Not that you would ever hear even a hint of a moan from Walwyn – she simply is not the type. She is very close to her granddaughter, Isabel, and rightly proud of her recent scholarship to Marlborough, where she will indeed be given a fine education, although it will never compare to the matchless one received from her grandmother.

Isabel is the lucky one, as are all the countless others whose lives have been enlivened and made less ordinary by this singular, eminently likeable and very remarkable woman.

Walwyn on . . .

Mill House I promise you, without any shadow of doubt, that the day Arkle beat Mill House in the Gold Cup was the biggest shock of Fulke’s career. He thought Mill House was unbeatable, but he just didn’t have the speed of Arkle.

I have seen that Gold Cup film a million times and the striking thing is the way Arkle picked Mill House up so easily. Poor old Mill House, he had one last great hurrah when he won the Whitbread, which was a remarkable performance, and made up for some of the things that had happened.

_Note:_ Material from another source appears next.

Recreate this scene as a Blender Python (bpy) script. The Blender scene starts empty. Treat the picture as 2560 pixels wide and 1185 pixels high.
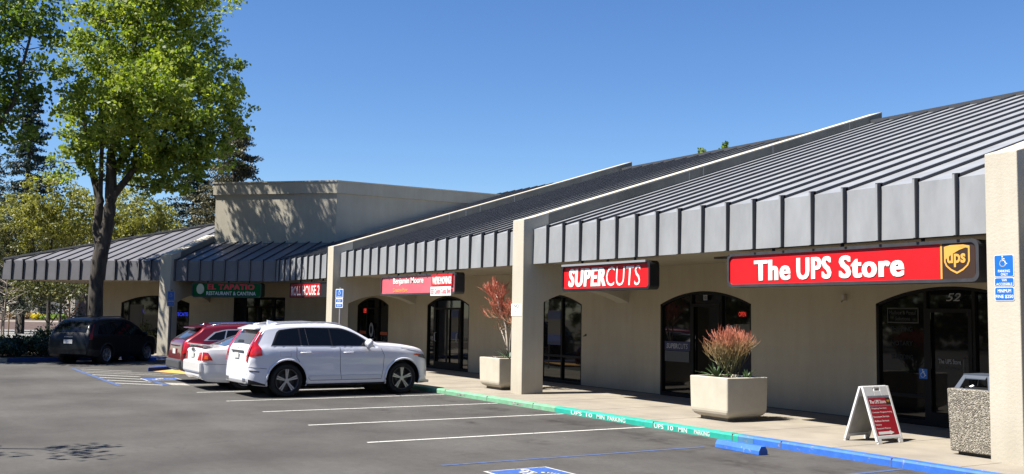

But it was the greatest disappointment of Fulke’s career – he thought he had the horse of the century, but he hadn’t.

Mandarin We had trained his half-brother but when Mandarin arrived he was small, angular and plain. Fulke said: “He’s not a racehorse at all, we must have the wrong horse.”

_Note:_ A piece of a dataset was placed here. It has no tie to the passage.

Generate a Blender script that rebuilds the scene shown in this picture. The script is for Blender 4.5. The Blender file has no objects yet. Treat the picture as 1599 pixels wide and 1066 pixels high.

And he would not jump a hurdle and was really awkward, yet when he went chasing he won by 20 lengths at Ludlow and never looked back. He wasn’t brilliant as such but he simply would not give up trying and Fulke adored him. But he was ferocious and an absolute fiend to saddle – he used to hit his lad Mush Foster, who I still see, all over the box and was an absolute terror.

The day he won the Grand Steeple-Chase de Paris, my god we had a struggle to get a saddle on him. Fred Winter looked like death that morning as he’d been up wasting all the night before to ride Beaver II for Ryan Price later in the afternoon.

You could tell early in the race that something had gone wrong because Fred looked peculiar. Usually Mandarin would pull like a train but that day he just dropped back in with others.

When we realised Fred had neither bit not bridle it looked impossible, but the French jockeys were very good and more than once they helped keep him in and Dave Dick said: “He’ll still win!”

But it was incredibly close and watching the finish was agony. Nobody knew who had won and when the result was announced a huge roar went up. It was utterly remarkable because he had broken down on both front legs.

After Mandarin retired, Fulke tried to have him as a hack but he soon gave that up, much though he adored him. When he had grown quite old we were agonising a bit about what to do with him when one morning, after first lot, he cantered out and just dropped down dead, which is as it should be and saved from making an impossible decision.